— START OF GIVEN DATA —
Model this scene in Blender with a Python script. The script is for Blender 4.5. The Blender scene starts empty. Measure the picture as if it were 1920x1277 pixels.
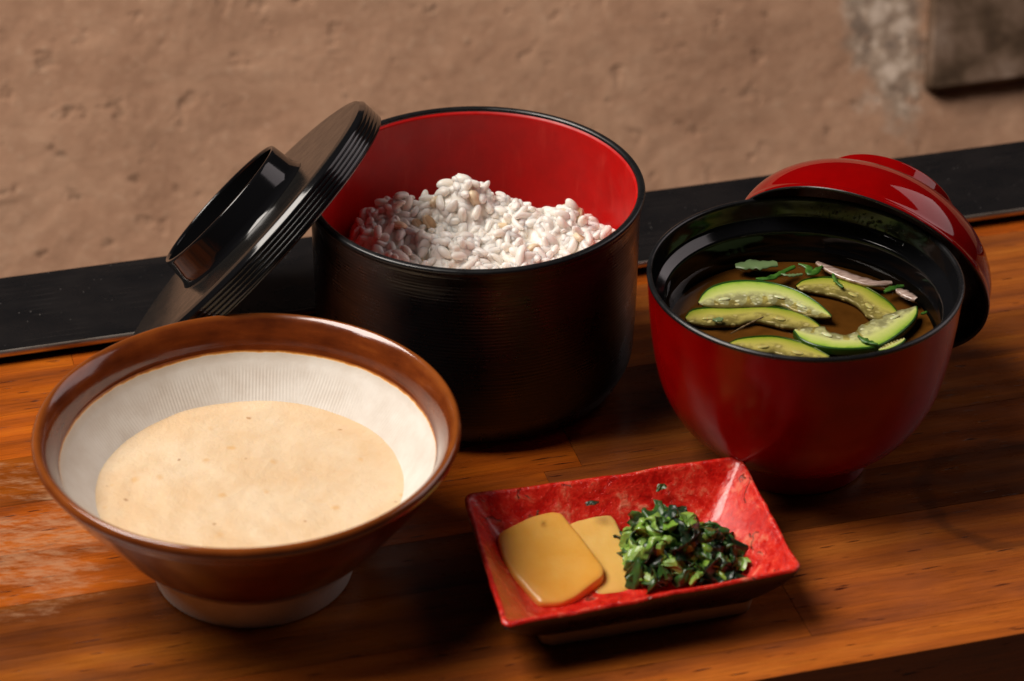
import bpy, math, random
import numpy as np
from mathutils import Vector, Matrix, noise as mn
random.seed(7); rng = np.random.default_rng(7)
sc = bpy.context.scene
C = sc.collection
K = 0.01                       # all sizes below are written in centimetres

# ------------------------------------------------------------------ camera
cam = bpy.data.cameras.new('camera'); camo = bpy.data.objects.new('camera', cam); C.objects.link(camo)
cam.sensor_width = 36.0; cam.lens = 103.17
cam.clip_start = 0.05; cam.clip_end = 60
R_, U_, B_ = (0.999973, 0.003927, 0.006183), (-0.007325, 0.536103, 0.844121), (0.0, -0.844143, 0.536118)
M = Matrix(((R_[0], U_[0], B_[0], 0), (R_[1], U_[1], B_[1], 0), (R_[2], U_[2], B_[2], 0.63526), (0, 0, 0, 1)))
camo.matrix_world = M
cam.dof.use_dof = True; cam.dof.focus_distance = 1.115; cam.dof.aperture_fstop = 10.0
cam.dof.aperture_blades = 7
sc.camera = camo

# ------------------------------------------------------------------ world, lamps, exposure
w = bpy.data.worlds.new('World'); sc.world = w; w.use_nodes = True
wb = w.node_tree.nodes['Background']; wb.inputs[0].default_value = (0.55, 0.5, 0.47, 1); wb.inputs[1].default_value = 0.015

def area(name, pos, target, sx, sy, power, col):
    l = bpy.data.lights.new(name, 'AREA'); l.shape = 'RECTANGLE'; l.size = sx; l.size_y = sy
    l.energy = power; l.color = col
    o = bpy.data.objects.new(name, l); C.objects.link(o)
    o.location = pos
    o.rotation_euler = (Vector(target) - Vector(pos)).to_track_quat('-Z', 'Y').to_euler()
    return o
# daylight through the opening on the left (key) and the wide opening behind on the right
area('window_light_left', (-1.43, 1.05, 2.34), (0, 0.95, 0.05), 1.6, 1.4, 103, (1.0, 0.92, 0.84))
area('window_light_right', (2.12, 2.08, 1.67), (0, 0.95, 0.05), 2.1, 1.6, 15, (1.0, 0.86, 0.86))
sc.view_settings.view_transform = 'Standard'; sc.view_settings.look = 'None'
sc.view_settings.exposure = 0; sc.view_settings.gamma = 1
sc.render.engine = 'CYCLES'
sc.cycles.max_bounces = 10; sc.cycles.transparent_max_bounces = 12
sc.cycles.caustics_reflective = False; sc.cycles.caustics_refractive = False

# ------------------------------------------------------------------ helpers
def mesh(name, verts, faces, mats=None, smooth=True, mi=None):
    me = bpy.data.meshes.new(name)
    me.from_pydata([(a * K, b * K, c * K) for a, b, c in verts], [], faces)
    for m in (mats or []): me.materials.append(m)
    if smooth: me.polygons.foreach_set('use_smooth', [True] * len(me.polygons))
    if mi is not None: me.polygons.foreach_set('material_index', mi)
    me.update()
    return me
def link(name, me, parent=None, loc=(0, 0, 0), rot=None):
    o = bpy.data.objects.new(name, me); C.objects.link(o)
    o.location = [a * K for a in loc]
    if rot is not None: o.rotation_mode = 'QUATERNION'; o.rotation_quaternion = rot
    if parent: o.parent = parent
    return o
def thing(name, label, cat, loc=(0, 0, 0), rot=None, group=None):
    o = link(name, None, None, loc, rot); o['label'] = label; o['category'] = cat
    o.empty_display_size = 0.01
    if group: o['group'] = group
    return o
def tag(o, label, cat, group=None):
    o['label'] = label; o['category'] = cat
    if group: o['group'] = group
    return o
def rounded(pts, r=0.05, n=4):
    """profile polyline with its inner corners rounded"""
    out = [pts[0]]
    for i in range(1, len(pts) - 1):
        p, a, b = np.array(pts[i]), np.array(pts[i - 1]), np.array(pts[i + 1])
        da, db = a - p, b - p; la, lb = np.linalg.norm(da), np.linalg.norm(db)
        rr = min(r, la * .45, lb * .45); s, e = p + da / la * rr, p + db / lb * rr
        for k in range(n + 1):
            t = k / n; out.append(tuple((1 - t) ** 2 * s + 2 * t * (1 - t) * p + t * t * e))
    out.append(pts[-1]); return out
def smoothp(pts, n=6):
    """Catmull-Rom through profile points"""
    P = [np.array(p, float) for p in pts]; P = [2 * P[0] - P[1]] + P + [2 * P[-1] - P[-2]]
    out = []
    for i in range(1, len(P) - 2):
        for k in range(n):
            t = k / n
            out.append(tuple(.5 * (2 * P[i] + (P[i + 1] - P[i - 1]) * t + (2 * P[i - 1] - 5 * P[i] + 4 * P[i + 1] - P[i + 2]) * t * t + (3 * P[i] - P[i - 1] - 3 * P[i + 1] + P[i + 2]) * t ** 3)))
    out.append(tuple(P[-2])); return out
def lathe(name, prof, mat, parent=None, seg=160, loc=(0, 0, 0), disp=None):
    vs, fs = [], []
    n = len(prof)
    for i in range(seg):
        a = 2 * math.pi * i / seg; ca, sa = math.cos(a), math.sin(a)
        for (r, z) in prof:
            if disp: r, z = disp(r, z, a)
            vs.append((r * ca, r * sa, z))
    for i in range(seg):
        j = (i + 1) % seg
        for k in range(n - 1):
            fs.append((i * n + k, j * n + k, j * n + k + 1, i * n + k + 1))
    me = mesh(name, vs, fs, [mat]); 
    return link(name, me, parent, loc)
def box(name, lo, hi, mat, parent=None, bev=0.03, loc=None):
    """box with chamfered long edges, origin at its centre"""
    cx, cy, cz = [(a + b) / 2 for a, b in zip(lo, hi)]; hx, hy, hz = [(b - a) / 2 for a, b in zip(lo, hi)]
    vs = []
    b = bev
    for sx in (-1, 1):
        for sy, sz in ((-1, -1), (1, -1), (1, 1), (-1, 1)):
            pass
    ring = [(-hy + b, -hz), (hy - b, -hz), (hy, -hz + b), (hy, hz - b), (hy - b, hz), (-hy + b, hz), (-hy, hz - b), (-hy, -hz + b)]
    ringi = [(-hy + 2 * b, -hz + b), (hy - 2 * b, -hz + b), (hy - b, -hz + 2 * b), (hy - b, hz - 2 * b), (hy - 2 * b, hz - b), (-hy + 2 * b, hz - b), (-hy + b, hz - 2 * b), (-hy + b, -hz + 2 * b)]
    for x, rg in ((-hx, ringi), (-hx + b, ring), (hx - b, ring), (hx, ringi)):
        vs += [(x, y, z) for y, z in rg]
    fs = []
    for s in range(3):
        for k in range(8):
            l = (k + 1) % 8; fs.append((s * 8 + k, s * 8 + l, s * 8 + 8 + l, s * 8 + 8 + k))
    fs.append(tuple(range(7, -1, -1))); fs.append(tuple(range(24, 32)))
    return link(name, mesh(name, vs, [tuple(reversed(f)) for f in fs], [mat], smooth=False), parent, (cx, cy, cz))
def axis_rot(n, spin=0.0):
    return Vector((0, 0, 1)).rotation_difference(Vector(n).normalized()) @ __import__('mathutils').Quaternion((0, 0, 1), spin)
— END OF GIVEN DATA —
_TASK BRIEF_
Restate only the lines running from the start of the material above through the line containing "written in centimetres", ends included. No pictures.

_COMPLETED TASK_
Model this scene in Blender with a Python script. The script is for Blender 4.5. The Blender scene starts empty. Measure the picture as if it were 1920x1277 pixels.
import bpy, math, random
import numpy as np
from mathutils import Vector, Matrix, noise as mn
random.seed(7); rng = np.random.default_rng(7)
sc = bpy.context.scene
C = sc.collection
K = 0.01                       # all sizes below are written in centimetres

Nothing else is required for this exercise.